My whole point before, about the mistake of making a spell called Telekinesis, applies to many more.
They made Wizards step on the toes of Psionics many times.
To be fair, psionics is just a set of more scientific-sounding terms applied to the same sorts of supernatural powers people had been claiming as 'magic' or 'miracles' or whatever forever. Reading minds, viewing remote locations, predicting the future, levitating, vanishing from sight, conjuring things from nothing, etc.
In the decades between that trend and the actual coining of the term 'psionic,' and the further decades before D&D came out, and the decades since, though, Psionics has taken on a life of its own. It's not
just magic with the serial numbers filed off for use in science-fiction that was embarrassed about ripping off fantasy/legend - but it's still going to overlap with magic, and, at the same time, the modernized/scientific-jargon-sounding terms that started being used back in the 19th century have, some of them, become generic, to the point they're readily applied to magic, superpowers, psionics, etc...
Something like "mage hand" to move an object around at a distance sounds magical, while "telekinesis" intentionally sounds psionic, but is also arguably generic at this point. Same with 'teleportation.'
Not helpful, I know...
...and...
I am pointing out ongoing design paradigms. The parallel describes how psionics using spells is just like skillful awesome being added using spells (or what some insist are spell like mechanics in 4e) something which has some very distinctive advantages. (a number of 3e active feats were put in 4e as powers perhaps for a similar reason).

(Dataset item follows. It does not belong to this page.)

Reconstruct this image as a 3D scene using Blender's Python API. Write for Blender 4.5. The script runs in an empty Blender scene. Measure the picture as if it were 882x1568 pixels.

Consolidating mechanics is a legit way to simplify a game. If a martial arts move, a spell, and a psionic discipline all send enemies sprawling, you can just have one mechanic to model that, and use if for all three. While 5e gets mad props for being 'simpler' or 'rules lite,' that expedient was openly repudiated in the playtest, thanks to the edition war talking points about 'fighters casting spells' (the power format & use of keywords for PC class abilities from spells to prayers to martial 'exploits' to psionic disciplines, even though no actual 'power' was re-used, unmodified, by two classes until the Essentials Druid(Sentinel) with given the Cleric(Warpriest)'s Healing Word.) And, while openly repudiated, that didn't stop it from being used: rather than make spells, prayers, primal nature-magic, monk ki powers, totem barbarian rituals, mechanically distinct, they all just recycled spells.
That's problematic when trying to add a Psion, because the concept-first, don't-make-the-classes-"samey"-like-wrongbadfun-4e, rationalizations for having 5e, at all, demand it be mechanically distinct, while the simplicity mandate demands it just re-cycle spells like everyone else.